Everything from the first line of the data below through the line that contains "tree(7.9, -12.4, 1.9)" should be written out exactly, please, and nothing more; the pictures stay out.
● ● ● ● ●
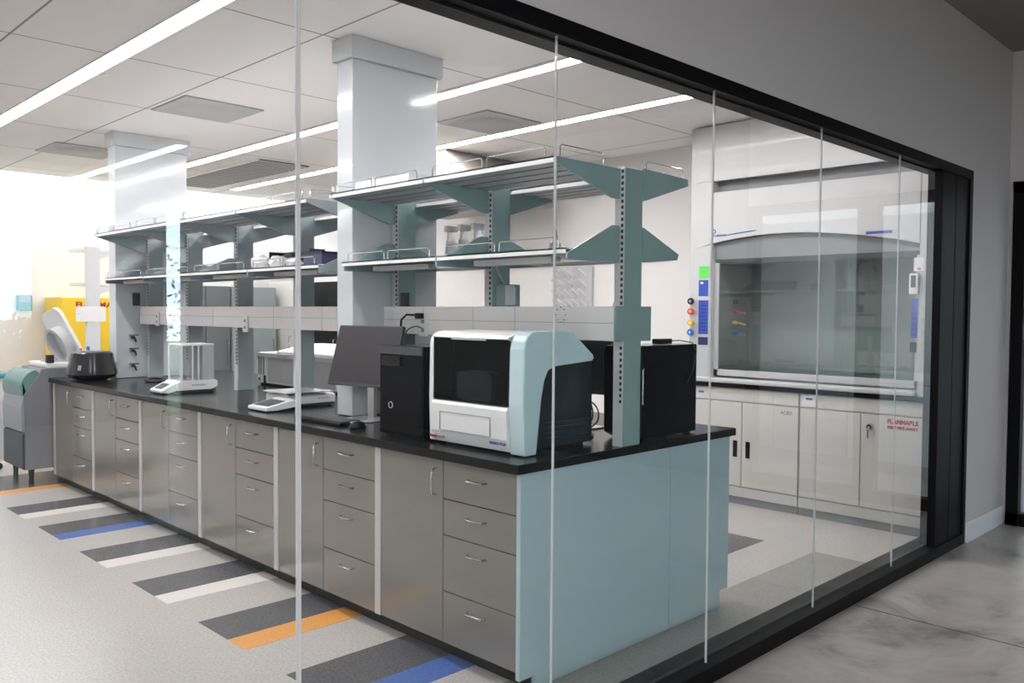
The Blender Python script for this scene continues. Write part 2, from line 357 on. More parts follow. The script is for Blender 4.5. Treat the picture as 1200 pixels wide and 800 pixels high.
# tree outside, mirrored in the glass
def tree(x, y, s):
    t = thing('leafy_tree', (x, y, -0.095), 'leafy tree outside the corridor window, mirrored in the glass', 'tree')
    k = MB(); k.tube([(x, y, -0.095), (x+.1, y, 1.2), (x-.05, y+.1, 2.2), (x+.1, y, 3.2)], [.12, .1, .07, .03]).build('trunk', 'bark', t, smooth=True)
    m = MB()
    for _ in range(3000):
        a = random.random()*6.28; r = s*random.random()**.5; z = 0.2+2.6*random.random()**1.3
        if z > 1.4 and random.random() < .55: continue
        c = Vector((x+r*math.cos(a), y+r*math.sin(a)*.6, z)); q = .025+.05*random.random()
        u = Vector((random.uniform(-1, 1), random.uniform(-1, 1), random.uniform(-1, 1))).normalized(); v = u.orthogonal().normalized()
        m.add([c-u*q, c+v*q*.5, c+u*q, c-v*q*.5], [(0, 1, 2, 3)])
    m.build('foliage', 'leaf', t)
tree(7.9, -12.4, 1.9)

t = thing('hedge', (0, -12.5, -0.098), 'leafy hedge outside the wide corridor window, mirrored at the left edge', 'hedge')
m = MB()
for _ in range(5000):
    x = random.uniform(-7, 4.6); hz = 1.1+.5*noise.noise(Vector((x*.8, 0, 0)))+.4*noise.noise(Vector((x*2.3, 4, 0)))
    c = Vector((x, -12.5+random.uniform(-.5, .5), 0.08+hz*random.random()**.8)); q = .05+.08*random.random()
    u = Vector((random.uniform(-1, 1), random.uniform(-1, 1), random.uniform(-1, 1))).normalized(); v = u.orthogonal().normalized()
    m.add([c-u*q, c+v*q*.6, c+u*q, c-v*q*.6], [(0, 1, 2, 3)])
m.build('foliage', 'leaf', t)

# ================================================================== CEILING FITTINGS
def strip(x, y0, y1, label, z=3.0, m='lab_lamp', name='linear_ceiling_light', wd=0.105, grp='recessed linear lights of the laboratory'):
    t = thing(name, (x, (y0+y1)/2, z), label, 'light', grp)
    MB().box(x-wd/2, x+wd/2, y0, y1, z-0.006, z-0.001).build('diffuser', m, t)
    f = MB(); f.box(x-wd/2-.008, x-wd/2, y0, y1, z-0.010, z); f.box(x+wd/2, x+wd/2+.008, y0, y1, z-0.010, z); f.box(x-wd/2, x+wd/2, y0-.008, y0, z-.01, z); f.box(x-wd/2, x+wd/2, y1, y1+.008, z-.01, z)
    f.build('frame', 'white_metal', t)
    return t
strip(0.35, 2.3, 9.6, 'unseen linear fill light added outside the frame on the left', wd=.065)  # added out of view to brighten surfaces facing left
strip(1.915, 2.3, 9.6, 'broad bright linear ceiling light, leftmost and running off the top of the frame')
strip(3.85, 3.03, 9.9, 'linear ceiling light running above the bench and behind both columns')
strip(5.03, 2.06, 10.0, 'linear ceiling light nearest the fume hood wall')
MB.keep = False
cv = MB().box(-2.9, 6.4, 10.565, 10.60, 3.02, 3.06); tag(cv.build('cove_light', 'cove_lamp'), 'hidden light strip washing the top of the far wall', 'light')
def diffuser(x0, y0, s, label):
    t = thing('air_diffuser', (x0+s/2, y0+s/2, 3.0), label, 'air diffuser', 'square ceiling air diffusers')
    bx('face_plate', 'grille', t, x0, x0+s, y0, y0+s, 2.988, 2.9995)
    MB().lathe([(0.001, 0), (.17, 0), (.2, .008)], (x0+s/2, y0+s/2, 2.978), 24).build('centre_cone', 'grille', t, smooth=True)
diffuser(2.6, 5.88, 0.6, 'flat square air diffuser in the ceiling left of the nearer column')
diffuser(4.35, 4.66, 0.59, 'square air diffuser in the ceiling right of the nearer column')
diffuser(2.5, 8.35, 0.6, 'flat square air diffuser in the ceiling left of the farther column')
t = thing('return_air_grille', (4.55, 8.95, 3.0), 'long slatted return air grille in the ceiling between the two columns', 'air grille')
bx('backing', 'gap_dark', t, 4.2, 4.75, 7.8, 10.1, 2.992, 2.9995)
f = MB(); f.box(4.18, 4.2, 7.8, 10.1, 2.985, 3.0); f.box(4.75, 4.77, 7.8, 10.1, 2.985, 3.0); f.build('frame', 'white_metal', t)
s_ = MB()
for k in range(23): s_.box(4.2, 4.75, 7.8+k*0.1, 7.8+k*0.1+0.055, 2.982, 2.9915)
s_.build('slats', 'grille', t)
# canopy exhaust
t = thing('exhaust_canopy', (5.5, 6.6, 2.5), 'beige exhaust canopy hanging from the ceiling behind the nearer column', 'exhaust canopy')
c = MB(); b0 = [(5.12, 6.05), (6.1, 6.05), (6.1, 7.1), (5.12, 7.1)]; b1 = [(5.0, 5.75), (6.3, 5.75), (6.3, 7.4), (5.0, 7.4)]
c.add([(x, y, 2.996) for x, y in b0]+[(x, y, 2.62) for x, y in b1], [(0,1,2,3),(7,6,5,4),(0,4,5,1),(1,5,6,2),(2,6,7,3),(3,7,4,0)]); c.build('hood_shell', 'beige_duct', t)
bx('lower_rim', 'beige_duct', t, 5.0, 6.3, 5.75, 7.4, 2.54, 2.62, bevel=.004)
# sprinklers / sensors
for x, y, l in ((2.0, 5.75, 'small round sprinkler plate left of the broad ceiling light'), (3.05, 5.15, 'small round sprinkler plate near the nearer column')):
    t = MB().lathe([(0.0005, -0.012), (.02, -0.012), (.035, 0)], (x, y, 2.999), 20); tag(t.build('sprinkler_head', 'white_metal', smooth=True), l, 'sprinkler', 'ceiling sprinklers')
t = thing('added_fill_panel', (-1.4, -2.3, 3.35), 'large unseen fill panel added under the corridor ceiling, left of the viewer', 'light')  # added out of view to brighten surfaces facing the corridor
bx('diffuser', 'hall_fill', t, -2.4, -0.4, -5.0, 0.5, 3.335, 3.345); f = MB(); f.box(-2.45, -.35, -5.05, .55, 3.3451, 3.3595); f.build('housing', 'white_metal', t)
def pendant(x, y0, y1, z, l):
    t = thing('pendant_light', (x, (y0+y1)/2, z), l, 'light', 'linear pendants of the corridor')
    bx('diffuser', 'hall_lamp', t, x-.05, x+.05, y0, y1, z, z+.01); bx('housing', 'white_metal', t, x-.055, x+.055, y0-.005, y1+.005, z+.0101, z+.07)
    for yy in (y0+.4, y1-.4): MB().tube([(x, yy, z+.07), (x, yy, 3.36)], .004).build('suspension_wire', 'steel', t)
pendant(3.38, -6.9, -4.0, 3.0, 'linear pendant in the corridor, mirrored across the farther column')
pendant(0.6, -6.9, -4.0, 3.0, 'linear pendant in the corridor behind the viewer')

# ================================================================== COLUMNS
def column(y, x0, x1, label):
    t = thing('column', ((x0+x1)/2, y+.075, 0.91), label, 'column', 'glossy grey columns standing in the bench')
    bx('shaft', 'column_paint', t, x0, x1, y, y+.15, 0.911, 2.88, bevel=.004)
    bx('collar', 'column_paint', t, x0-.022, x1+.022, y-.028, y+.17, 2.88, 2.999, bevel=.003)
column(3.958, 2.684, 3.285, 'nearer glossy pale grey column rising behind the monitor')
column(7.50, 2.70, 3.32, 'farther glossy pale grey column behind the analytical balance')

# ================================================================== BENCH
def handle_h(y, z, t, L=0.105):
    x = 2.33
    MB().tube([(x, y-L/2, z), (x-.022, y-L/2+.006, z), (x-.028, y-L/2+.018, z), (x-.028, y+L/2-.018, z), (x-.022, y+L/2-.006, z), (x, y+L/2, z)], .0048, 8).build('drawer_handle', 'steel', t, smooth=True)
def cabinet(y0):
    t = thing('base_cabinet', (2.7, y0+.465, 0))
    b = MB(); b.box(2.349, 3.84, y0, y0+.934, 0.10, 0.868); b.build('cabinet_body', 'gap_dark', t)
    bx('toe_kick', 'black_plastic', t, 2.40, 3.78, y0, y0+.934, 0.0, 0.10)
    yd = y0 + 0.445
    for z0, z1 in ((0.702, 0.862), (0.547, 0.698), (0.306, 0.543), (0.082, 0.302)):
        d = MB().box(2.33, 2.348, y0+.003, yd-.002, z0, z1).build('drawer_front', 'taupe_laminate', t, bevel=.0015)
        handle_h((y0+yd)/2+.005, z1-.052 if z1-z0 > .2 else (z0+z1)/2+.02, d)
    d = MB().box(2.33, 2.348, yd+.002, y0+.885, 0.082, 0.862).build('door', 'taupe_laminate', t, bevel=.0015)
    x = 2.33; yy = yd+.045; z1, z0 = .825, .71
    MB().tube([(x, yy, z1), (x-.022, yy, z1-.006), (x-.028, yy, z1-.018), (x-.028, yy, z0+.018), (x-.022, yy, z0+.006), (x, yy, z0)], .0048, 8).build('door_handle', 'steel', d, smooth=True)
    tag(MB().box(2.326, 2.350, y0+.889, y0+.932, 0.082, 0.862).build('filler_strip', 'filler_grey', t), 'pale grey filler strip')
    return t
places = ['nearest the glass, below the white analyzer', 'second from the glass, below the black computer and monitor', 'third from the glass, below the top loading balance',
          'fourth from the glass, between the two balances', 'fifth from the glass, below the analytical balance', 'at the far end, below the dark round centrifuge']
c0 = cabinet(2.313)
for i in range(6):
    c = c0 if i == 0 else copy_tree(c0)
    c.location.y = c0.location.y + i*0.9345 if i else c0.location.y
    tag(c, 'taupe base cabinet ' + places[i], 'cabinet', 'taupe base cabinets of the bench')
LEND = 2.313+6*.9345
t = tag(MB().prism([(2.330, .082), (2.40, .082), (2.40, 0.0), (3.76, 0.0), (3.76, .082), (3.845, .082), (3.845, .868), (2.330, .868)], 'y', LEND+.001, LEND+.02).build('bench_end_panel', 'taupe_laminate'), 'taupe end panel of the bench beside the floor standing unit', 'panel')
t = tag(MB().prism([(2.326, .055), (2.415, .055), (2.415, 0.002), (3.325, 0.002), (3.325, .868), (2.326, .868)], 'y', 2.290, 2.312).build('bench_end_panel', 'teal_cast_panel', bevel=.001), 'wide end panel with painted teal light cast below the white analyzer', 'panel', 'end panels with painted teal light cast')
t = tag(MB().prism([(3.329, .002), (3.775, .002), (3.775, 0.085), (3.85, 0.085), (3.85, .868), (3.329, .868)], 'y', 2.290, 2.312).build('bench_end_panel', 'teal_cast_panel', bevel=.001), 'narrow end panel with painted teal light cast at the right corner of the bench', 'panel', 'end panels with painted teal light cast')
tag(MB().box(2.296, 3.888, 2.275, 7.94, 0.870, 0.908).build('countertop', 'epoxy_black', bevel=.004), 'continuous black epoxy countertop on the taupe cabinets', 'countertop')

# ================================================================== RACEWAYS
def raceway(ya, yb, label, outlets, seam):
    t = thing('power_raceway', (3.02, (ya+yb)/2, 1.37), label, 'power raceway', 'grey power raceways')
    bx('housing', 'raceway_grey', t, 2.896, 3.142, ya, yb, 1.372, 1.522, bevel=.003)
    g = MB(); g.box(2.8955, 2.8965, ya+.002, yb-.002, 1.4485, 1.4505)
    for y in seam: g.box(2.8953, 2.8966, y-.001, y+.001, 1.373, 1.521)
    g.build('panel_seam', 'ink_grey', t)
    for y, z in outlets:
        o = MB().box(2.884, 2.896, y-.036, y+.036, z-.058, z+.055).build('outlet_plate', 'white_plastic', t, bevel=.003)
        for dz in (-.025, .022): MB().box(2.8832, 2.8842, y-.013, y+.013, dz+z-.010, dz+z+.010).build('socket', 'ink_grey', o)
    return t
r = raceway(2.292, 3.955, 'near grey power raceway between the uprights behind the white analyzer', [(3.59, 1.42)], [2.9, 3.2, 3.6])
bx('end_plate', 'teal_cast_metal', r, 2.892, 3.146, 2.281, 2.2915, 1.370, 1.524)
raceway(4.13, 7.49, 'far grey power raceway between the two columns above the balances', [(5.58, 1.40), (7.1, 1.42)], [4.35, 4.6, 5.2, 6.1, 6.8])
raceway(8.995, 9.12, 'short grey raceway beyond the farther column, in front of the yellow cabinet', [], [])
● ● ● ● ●
**Response**
The Blender Python script for this scene continues. Write part 2, from line 357 on. More parts follow. The script is for Blender 4.5. Treat the picture as 1200 pixels wide and 800 pixels high.
# tree outside, mirrored in the glass
def tree(x, y, s):
    t = thing('leafy_tree', (x, y, -0.095), 'leafy tree outside the corridor window, mirrored in the glass', 'tree')
    k = MB(); k.tube([(x, y, -0.095), (x+.1, y, 1.2), (x-.05, y+.1, 2.2), (x+.1, y, 3.2)], [.12, .1, .07, .03]).build('trunk', 'bark', t, smooth=True)
    m = MB()
    for _ in range(3000):
        a = random.random()*6.28; r = s*random.random()**.5; z = 0.2+2.6*random.random()**1.3
        if z > 1.4 and random.random() < .55: continue
        c = Vector((x+r*math.cos(a), y+r*math.sin(a)*.6, z)); q = .025+.05*random.random()
        u = Vector((random.uniform(-1, 1), random.uniform(-1, 1), random.uniform(-1, 1))).normalized(); v = u.orthogonal().normalized()
        m.add([c-u*q, c+v*q*.5, c+u*q, c-v*q*.5], [(0, 1, 2, 3)])
    m.build('foliage', 'leaf', t)
tree(7.9, -12.4, 1.9)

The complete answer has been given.